▸ Requirement
Below are records; quote them exactly from the first line through the line that contains "lo = bpy.data.objects.new('signal_light', ld);".

▸ Data extract
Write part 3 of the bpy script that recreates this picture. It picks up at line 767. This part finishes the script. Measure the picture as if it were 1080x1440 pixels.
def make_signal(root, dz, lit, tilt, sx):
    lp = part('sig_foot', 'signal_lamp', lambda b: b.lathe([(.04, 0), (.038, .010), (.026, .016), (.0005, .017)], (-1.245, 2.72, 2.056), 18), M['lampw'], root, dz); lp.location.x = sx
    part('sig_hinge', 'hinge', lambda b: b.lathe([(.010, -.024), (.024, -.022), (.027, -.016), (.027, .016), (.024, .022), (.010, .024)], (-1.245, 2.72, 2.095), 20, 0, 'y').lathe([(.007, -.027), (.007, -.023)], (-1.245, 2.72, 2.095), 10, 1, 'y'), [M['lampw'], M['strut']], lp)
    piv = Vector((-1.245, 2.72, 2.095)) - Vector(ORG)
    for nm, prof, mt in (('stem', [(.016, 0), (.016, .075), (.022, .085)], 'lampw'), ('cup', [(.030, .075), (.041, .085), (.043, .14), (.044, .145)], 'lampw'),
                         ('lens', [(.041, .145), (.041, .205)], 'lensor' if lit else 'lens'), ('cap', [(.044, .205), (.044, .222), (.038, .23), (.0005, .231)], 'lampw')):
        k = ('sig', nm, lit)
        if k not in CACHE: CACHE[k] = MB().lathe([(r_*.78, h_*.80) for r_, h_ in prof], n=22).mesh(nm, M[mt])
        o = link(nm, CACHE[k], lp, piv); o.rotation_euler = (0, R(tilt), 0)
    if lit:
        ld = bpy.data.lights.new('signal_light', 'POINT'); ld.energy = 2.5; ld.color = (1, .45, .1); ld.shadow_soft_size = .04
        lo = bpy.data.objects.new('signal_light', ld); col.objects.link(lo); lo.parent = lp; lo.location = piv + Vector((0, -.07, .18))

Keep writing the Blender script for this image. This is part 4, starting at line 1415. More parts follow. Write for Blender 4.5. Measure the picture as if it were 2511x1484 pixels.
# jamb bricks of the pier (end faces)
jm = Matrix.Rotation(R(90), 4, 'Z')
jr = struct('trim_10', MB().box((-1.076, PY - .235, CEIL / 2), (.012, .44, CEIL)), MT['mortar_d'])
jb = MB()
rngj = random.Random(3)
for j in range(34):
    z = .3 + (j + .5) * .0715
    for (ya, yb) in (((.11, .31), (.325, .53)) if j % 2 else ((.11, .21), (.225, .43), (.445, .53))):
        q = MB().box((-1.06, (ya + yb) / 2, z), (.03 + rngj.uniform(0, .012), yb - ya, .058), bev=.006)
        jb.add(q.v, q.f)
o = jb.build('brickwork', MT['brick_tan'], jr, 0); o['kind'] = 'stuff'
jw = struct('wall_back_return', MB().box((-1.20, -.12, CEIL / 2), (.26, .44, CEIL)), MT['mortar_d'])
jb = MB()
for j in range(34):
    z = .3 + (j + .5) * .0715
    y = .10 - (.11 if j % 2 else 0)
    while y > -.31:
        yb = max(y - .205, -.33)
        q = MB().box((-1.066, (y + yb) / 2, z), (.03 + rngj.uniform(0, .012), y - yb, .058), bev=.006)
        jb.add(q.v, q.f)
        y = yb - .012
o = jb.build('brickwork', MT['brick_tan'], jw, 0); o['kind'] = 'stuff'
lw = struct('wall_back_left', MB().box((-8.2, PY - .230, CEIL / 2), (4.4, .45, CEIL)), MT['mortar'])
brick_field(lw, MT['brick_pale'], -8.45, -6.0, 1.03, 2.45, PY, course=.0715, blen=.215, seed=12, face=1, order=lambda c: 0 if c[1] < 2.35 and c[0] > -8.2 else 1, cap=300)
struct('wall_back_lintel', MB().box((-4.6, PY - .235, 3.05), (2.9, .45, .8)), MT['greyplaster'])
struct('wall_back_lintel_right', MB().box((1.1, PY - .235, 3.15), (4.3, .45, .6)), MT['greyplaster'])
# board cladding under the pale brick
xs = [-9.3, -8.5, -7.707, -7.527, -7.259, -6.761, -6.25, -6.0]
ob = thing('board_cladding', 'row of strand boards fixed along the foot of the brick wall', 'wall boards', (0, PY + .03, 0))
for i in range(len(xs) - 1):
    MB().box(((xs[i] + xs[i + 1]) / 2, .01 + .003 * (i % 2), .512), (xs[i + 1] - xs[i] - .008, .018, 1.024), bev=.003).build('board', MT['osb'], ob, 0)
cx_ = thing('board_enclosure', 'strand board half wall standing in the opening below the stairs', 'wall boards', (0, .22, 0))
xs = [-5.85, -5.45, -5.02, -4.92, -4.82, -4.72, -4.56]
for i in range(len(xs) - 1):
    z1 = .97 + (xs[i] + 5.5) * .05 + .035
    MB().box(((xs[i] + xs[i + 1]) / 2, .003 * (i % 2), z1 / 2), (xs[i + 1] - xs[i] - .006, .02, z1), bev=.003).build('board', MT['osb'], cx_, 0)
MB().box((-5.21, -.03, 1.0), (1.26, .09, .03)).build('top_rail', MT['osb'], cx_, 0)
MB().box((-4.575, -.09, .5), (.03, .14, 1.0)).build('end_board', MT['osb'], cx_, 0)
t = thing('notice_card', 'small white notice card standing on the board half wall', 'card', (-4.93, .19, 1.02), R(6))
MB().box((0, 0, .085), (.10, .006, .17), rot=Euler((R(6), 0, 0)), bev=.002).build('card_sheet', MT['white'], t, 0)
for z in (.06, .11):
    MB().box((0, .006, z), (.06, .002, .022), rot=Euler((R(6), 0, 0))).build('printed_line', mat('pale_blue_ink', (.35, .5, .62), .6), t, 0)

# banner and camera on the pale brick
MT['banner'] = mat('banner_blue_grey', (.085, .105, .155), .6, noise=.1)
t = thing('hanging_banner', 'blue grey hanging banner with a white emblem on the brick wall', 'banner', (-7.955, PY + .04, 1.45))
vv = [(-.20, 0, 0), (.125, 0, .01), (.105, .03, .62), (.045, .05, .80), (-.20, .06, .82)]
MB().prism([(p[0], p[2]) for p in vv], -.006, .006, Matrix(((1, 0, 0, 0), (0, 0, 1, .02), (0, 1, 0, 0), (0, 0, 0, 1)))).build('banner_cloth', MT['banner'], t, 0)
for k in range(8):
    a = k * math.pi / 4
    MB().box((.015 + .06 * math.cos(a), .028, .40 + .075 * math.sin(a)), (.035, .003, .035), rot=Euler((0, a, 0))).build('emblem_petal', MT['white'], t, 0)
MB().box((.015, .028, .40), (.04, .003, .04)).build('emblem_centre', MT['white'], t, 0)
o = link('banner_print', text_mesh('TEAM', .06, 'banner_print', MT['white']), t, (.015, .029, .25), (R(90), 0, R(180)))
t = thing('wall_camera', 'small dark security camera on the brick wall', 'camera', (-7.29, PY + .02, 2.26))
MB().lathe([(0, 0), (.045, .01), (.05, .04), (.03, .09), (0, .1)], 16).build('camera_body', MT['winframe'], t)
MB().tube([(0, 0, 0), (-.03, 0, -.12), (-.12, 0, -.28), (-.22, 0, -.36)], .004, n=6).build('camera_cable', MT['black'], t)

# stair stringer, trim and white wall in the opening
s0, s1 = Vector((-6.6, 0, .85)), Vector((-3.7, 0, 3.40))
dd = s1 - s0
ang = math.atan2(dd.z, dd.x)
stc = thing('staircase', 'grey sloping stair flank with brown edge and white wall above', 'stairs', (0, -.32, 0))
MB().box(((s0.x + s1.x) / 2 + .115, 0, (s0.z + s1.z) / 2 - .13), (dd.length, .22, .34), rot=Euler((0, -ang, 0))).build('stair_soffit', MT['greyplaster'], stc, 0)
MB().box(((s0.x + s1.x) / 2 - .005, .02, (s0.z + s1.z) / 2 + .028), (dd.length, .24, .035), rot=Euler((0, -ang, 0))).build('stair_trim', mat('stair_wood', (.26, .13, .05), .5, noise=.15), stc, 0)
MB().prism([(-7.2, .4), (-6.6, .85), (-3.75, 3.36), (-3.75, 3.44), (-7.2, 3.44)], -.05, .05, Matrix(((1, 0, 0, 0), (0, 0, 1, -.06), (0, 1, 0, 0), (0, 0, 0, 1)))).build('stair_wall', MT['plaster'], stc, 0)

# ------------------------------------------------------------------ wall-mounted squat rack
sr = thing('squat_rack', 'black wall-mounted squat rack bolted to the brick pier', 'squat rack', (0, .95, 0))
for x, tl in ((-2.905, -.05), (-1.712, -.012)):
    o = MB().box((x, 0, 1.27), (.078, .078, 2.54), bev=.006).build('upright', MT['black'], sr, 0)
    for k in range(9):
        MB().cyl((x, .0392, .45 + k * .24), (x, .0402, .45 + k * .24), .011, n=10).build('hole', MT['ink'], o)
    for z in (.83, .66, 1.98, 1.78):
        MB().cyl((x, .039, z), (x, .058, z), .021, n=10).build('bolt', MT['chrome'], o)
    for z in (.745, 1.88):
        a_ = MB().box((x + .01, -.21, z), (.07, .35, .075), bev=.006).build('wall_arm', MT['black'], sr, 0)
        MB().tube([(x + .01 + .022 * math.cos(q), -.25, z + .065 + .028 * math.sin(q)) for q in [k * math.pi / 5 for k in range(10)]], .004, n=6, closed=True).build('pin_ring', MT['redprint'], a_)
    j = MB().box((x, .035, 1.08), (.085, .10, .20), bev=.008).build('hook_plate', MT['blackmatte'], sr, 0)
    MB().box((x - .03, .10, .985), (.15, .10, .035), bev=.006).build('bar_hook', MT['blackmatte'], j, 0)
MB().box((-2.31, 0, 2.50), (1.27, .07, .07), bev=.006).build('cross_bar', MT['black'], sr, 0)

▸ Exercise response
Write part 3 of the bpy script that recreates this picture. It picks up at line 767. This part finishes the script. Measure the picture as if it were 1080x1440 pixels.
def make_signal(root, dz, lit, tilt, sx):
    lp = part('sig_foot', 'signal_lamp', lambda b: b.lathe([(.04, 0), (.038, .010), (.026, .016), (.0005, .017)], (-1.245, 2.72, 2.056), 18), M['lampw'], root, dz); lp.location.x = sx
    part('sig_hinge', 'hinge', lambda b: b.lathe([(.010, -.024), (.024, -.022), (.027, -.016), (.027, .016), (.024, .022), (.010, .024)], (-1.245, 2.72, 2.095), 20, 0, 'y').lathe([(.007, -.027), (.007, -.023)], (-1.245, 2.72, 2.095), 10, 1, 'y'), [M['lampw'], M['strut']], lp)
    piv = Vector((-1.245, 2.72, 2.095)) - Vector(ORG)
    for nm, prof, mt in (('stem', [(.016, 0), (.016, .075), (.022, .085)], 'lampw'), ('cup', [(.030, .075), (.041, .085), (.043, .14), (.044, .145)], 'lampw'),
                         ('lens', [(.041, .145), (.041, .205)], 'lensor' if lit else 'lens'), ('cap', [(.044, .205), (.044, .222), (.038, .23), (.0005, .231)], 'lampw')):
        k = ('sig', nm, lit)
        if k not in CACHE: CACHE[k] = MB().lathe([(r_*.78, h_*.80) for r_, h_ in prof], n=22).mesh(nm, M[mt])
        o = link(nm, CACHE[k], lp, piv); o.rotation_euler = (0, R(tilt), 0)
    if lit:
        ld = bpy.data.lights.new('signal_light', 'POINT'); ld.energy = 2.5; ld.color = (1, .45, .1); ld.shadow_soft_size = .04
        lo = bpy.data.objects.new('signal_light', ld); col.objects.link(lo); lo.parent = lp; lo.location = piv + Vector((0, -.07, .18))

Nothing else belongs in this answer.